By mobilising their own attorney – Charlon Gouder – they sought to scupper the inquiring nature of the process and turn it into an adversarial debate. In other words, they sought to prevent the pursuit of truth by answering the questions asked by the board and instead they sought to present an alternative reality in which they are victims.
God only knows what we’ll see when Neville Gafà takes the stand on Wednesday.
Matthew Carbone sought to refuse to answer questions by the board when he had no fear of incriminating himself. He was asked to identify bullies inside Castille which would not have amounted to a crime on his part. And yet he is too deeply set in the corruption of the office he is part of to collaborate with an independent inquiry even to that extent. Fear of arrest for defying the inquiry’s sapeona is what got him to speak.
How would Konrad Mizzi behave in front of this inquiry? Keith Schembri? Chris Cardona? Joseph Muscat?

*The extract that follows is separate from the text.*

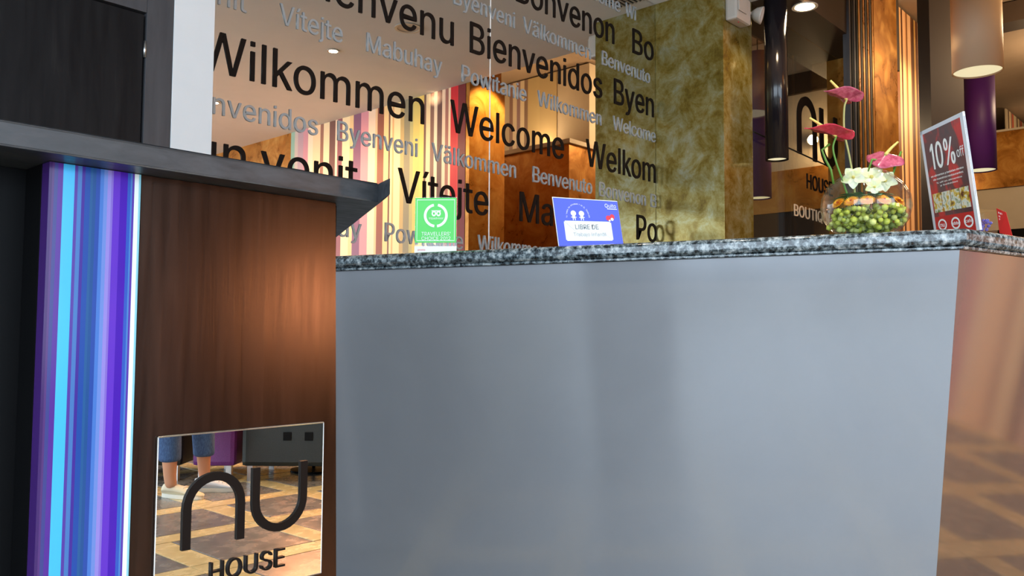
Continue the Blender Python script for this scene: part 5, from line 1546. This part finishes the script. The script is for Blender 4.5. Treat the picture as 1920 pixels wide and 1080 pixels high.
# head with face
hcn = L_(-.37, 0, 1.27)
b2 = bmesh.new()
bmesh.ops.create_uvsphere(b2, u_segments=24, v_segments=18, radius=1)
rot = Matrix((fdir.to_tuple() + (0,), (-fper).to_tuple() + (0,), (0, 0, 1, 0), (0, 0, 0, 1))).transposed()
for v in b2.verts:
    x, y, z = v.co
    jaw = 1 - .28 * max(0, -z)
    v.co = Vector((x * .095 * jaw + .01 * max(0, -z), y * .075 * jaw, z * .118))
    if x > .85 and abs(y) < .25 and -.35 < z < .05:
        v.co.x += .018
b2.transform(Matrix.Translation(hcn) @ rot)
me = bpy.data.meshes.new('head')
b2.to_mesh(me)
for f in me.polygons:
    f.use_smooth = True
head = link('head', me, 'skin', per)
def blob(name, f, s, z, r, m, sc=(1, 1, 1)):
    b = bmesh.new()
    bmesh.ops.create_icosphere(b, subdivisions=2, radius=r)
    b.transform(Matrix.Diagonal((*sc, 1)))
    b.transform(Matrix.Translation(hcn + fdir * f + fper * s + Vector((0, 0, z))) @ rot)
    m_ = bpy.data.meshes.new(name)
    b.to_mesh(m_)
    for p_ in m_.polygons:
        p_.use_smooth = True
    return link(name, m_, m, head)
for s in (-1, 1):
    blob('eye', .082, s * .031, .008, .011, 'white_print')
    blob('pupil', .091, s * .031, .008, .0045, 'black')
    blob('ear', -.005, s * .076, -.005, .026, 'skin', (.8, .3, 1.2))
    blob('eyebrow', .090, s * .031, .03, .014, 'hair', (.4, 1, .25))
blob('nose', .100, 0, -.018, .014, 'skin', (1, .8, 1.5))
blob('mouth', .086, 0, -.055, .02, 'red_print', (.4, 1, .28))
blob('hair', -.022, 0, .03, .105, 'hair', (.95, .82, 1.0))
# clothes
jv, je, jr = [pelv], [], [(.165, .15)]
for s, (ff, qq) in ((-1, (f1, q1)), (1, (f2, q2))):
    pv = 0
    for p, r in ((L_(-.48, s * .10, .55), .108), (L_(ff - .10, qq, .525), .082), (L_(ff - .09, qq, .40), .075), (L_(ff - .08, qq, .24), .068), (L_(ff - .08, qq, .205), .069)):
        jv.append(p)
        jr.append(r)
        je.append((pv, len(jv) - 1))
        pv = len(jv) - 1
skin_obj('jeans', jv, je, jr, 'denim', per)
tv, te, tr_ = [L_(-.51, 0, .66)], [], [(.165, .145)]
for p, r in ((L_(-.48, 0, .80), (.155, .13)), (L_(-.45, 0, .95), (.17, .13)), (L_(-.43, 0, 1.04), (.13, .10))):
    tv.append(p)
    tr_.append(r)
    te.append((len(tv) - 2, len(tv) - 1))
for s in (-1, 1):
    pv = 3
    for p, r in ((L_(-.43, s * .17, 1.02), .07), (L_(-.375, s * .215, .84), .058)):
        tv.append(p)
        tr_.append(r)
        te.append((pv, len(tv) - 1))
        pv = len(tv) - 1
skin_obj('shirt', tv, te, tr_, 'shirt', per)
# shoes
def shoe(c, m, label, fd):
    fd = Vector(fd).normalized()
    sd = Vector((fd.y, -fd.x, 0))
    e = part_shoe = None
    b = bmesh.new()
    Lh = .27
    rings = []
    # station: t, half width, sole z, top z
    st = [(-.13, .020, .012, .055), (-.125, .030, .012, .078), (-.10, .036, .012, .085), (-.05, .037, .012, .082), (0, .038, .012, .072), (.04, .043, .012, .058), (.08, .045, .012, .046), (.11, .040, .012, .038), (.130, .026, .012, .030), (.138, .010, .013, .022)]
    for t, w, z0, z1 in st:
        r = []
        for k in range(12):
            a = 2 * PI * k / 12
            yy = w * math.cos(a)
            zz = z0 + (z1 - z0) * (.5 + .5 * math.sin(a)) ** (1.0 if math.sin(a) > 0 else .6)
            yy *= (1 - .35 * max(0, math.sin(a)) ** 2)
            p = fd * t + sd * yy
            r.append(b.verts.new((c.x + p.x, c.y + p.y, zz)))
        rings.append(r)
    for i in range(len(rings) - 1):
        for k in range(12):
            b.faces.new((rings[i][k], rings[i][(k + 1) % 12], rings[i + 1][(k + 1) % 12], rings[i + 1][k]))
    b.faces.new(rings[0])
    b.faces.new(rings[-1][::-1])
    sh = part('shoe', b, m, per, smooth=True, label=label)
    b = bmesh.new()
    lo2, hi2 = [], []
    N = 24
    for k in range(N):
        a = 2 * PI * k / N
        t = .140 * math.cos(a)
        w = (.040 + .008 * math.cos(a)) * math.sin(a)
        p = fd * t + sd * w
        lo2.append(b.verts.new((c.x + p.x, c.y + p.y, .001)))
        hi2.append(b.verts.new((c.x + p.x, c.y + p.y, .024)))
    b.faces.new(hi2)
    b.faces.new(lo2[::-1])
    for k in range(N):
        b.faces.new((lo2[k], lo2[(k + 1) % N], hi2[(k + 1) % N], hi2[k]))
    part('sole', b, 'rubber', sh)
    lc = None
    for k in range(3):
        t = .02 + .022 * k
        z = .070 - .008 * k
        P = [fd * t + sd * q + Vector((c.x, c.y, z - abs(q) * .25)) for q in (-.024, 0, .024)]
        lc = tube(P, .003, 6, lc)
    part('laces', lc, 'white_print', sh)
shoe(s1c, 'canvas', 'cream canvas lace-up shoe', fdir * .96 + fper * -.25)
shoe(s2c, 'canvas_white', 'white canvas shoe', fdir + fper * .1)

There’s one other cause for concern here. Matthew Carbone and Josef Caruana were asked questions about their behaviour between 2013 and last December when Joseph Muscat was still prime minister. Joseph Muscat is not prime minister anymore. But they’re still staffers in the office of the prime minister.
That is a mystery to me. Robert Abela did not have to adopt the baggage of these collaborators with the criminal regime that came before him. Staffers of a resigning prime minister should have no expectation that the next prime minister would retain them. It just does not happen.
When Lawrence Gonzi took over from Eddie Fenech Adami he brought in his own team and the old team gracefully looked for other jobs. And there was no suggestion that Eddie Fenech Adami’s staff had anything on their conscience.
Robert Abela now is stuck with staffers that embarrass his administration by dodging questions from angry judges in an inquiry into the assassination of a journalist. Why does he need this? Why does he need them?